Situé entre deux espaces qui la rejettent souvent comme un corps étranger, trop légère pour une université qui en récuse souvent le manque de sérieux, trop sérieuse pour l’«empire du Nombre» qui en refuse le manque de légèreté, la revue littéraire joue donc son va-tout, perpétuellement, dans une condition intercalaire qui ne va pas, qui ne pourra jamais aller de soi. Dans le meilleur des cas, lorsque cet intervalle favorise un espèce de passeport de double citoyenneté, la revue littéraire peut devenir le lieu d’un vacuum qui attire à parts égales les universitaires renégats et les amateurs éclairés, en somme les lecteurs qui, au-delà de leur spécialisation ou de leur dilettantisme, approchent la littérature comme des «common readers», selon l’expression utilisée naguère par Virginia Woolf. Dans le pire des cas, lorsque cette condition de l’entre-deux entraîne plutôt un statut de sans-papiers, la revue littéraire peut subir le sort d’un double exil et devenir une espèce de zone franche désertée, où l’on retrouve des versions dégradées de tout ce qui existe dans les deux contrées limitrophes, soit des textes qui n’ont pas le standing intellectuel des productions universitaires et qui n’ont pas davantage l’attrait, la facilité, la séduisante frivolité des capsules instantanées qu’on nous donne à consommer sous forme d’anesthésiants culturels.

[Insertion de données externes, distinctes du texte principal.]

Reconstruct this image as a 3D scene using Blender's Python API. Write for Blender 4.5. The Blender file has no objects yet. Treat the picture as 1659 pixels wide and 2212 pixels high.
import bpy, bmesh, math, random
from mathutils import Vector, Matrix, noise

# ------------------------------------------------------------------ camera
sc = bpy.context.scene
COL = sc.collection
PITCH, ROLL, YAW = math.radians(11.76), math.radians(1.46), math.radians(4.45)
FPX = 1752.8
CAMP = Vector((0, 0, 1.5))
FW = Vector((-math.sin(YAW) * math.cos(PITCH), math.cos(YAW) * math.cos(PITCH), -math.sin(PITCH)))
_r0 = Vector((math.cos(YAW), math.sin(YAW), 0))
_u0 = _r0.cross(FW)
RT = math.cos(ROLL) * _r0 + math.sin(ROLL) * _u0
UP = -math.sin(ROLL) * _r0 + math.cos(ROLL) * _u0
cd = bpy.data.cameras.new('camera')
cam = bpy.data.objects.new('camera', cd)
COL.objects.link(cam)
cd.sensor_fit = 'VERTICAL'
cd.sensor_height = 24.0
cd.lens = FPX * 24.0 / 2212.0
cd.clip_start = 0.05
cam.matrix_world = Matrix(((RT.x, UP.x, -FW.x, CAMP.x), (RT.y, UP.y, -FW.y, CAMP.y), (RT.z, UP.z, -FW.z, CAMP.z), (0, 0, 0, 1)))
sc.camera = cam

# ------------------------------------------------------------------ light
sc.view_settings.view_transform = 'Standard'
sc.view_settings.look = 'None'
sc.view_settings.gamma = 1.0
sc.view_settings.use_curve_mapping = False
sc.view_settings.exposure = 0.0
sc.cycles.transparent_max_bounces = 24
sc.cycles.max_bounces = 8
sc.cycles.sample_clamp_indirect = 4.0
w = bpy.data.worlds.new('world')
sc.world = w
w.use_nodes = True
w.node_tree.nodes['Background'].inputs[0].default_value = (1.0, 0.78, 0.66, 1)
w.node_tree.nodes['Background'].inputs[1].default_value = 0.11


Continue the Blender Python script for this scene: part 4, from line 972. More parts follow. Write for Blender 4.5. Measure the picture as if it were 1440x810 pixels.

La question pour Humpty Dumpty fut toujours celle-ci: combien de temps peut-il osciller sur le mur avant qu’il ne tombe d’un côté ou de l’autre? La réponse, appliquée aux revues, est que moyennant la dextérité suffisante pour garder la pose —comme on dit en musique: garder la note—, on peut rester là-haut et tenir son rang tant que le mur lui-même ne s’est pas effondré. Autrement dit, pour le reformuler dans les termes de notre problème, tant que les espaces qui confèrent son sens à la frontière sont suffisamment stables pour qu’il y ait un mur au point de leur rencontre —qui est aussi le lieu de leur démarcation. En ce sens, les mutations profondes qui affectent actuellement de concert le milieu de l’université et celui du grand dehors laissent croire que des lézardes se font jour partout dans la structure, comme si le mur était broyé sous l’action lourde, lente et silencieuse de deux plaques tectoniques qui font pression l’une sur l’autre.  Aujourd’hui, et déjà beaucoup plus qu’il y a une dizaine d’années où fonder une revue nous semblait encore relever de l’évidence, le pari est pascalien et rien ne saurait en garantir l’issue. Mais il repose, avec l’opiniâtreté des derniers recours, sur le fantasme presque indépassable, sinon d’un «common reader» —il est probable que cette créature ne soit bientôt visible qu’à travers les cages de verre des archives—, du moins de lecteurs qui soient les frères et soeurs inconnus d’une communauté qui n’existe pas encore et dont on a le fol espoir que quelques pages pourront contribuer à la faire advenir. «When I choose a word, it means just what I choose it to mean», affirmait Humpty Dumpty.  Certes, on peut lire dans cette phrase la démence solipsiste de qui maîtrise le langage à un point tel de surdité et de chaos que ce langage n’en est plus un. Mais on peut aussi, par sympathie avec cette coquille blanche de linguiste qui palabre sur son muret, s’unir complètement avec ce qui, dans cette déclaration, reflète la folie des purs commencements —comme si tous les mots étaient vierges et éclaireraient bientôt un monde nouveau—, cette folie de nomination inouïe sans laquelle je suppose qu’aucune revue n’aurait jamais vu le jour.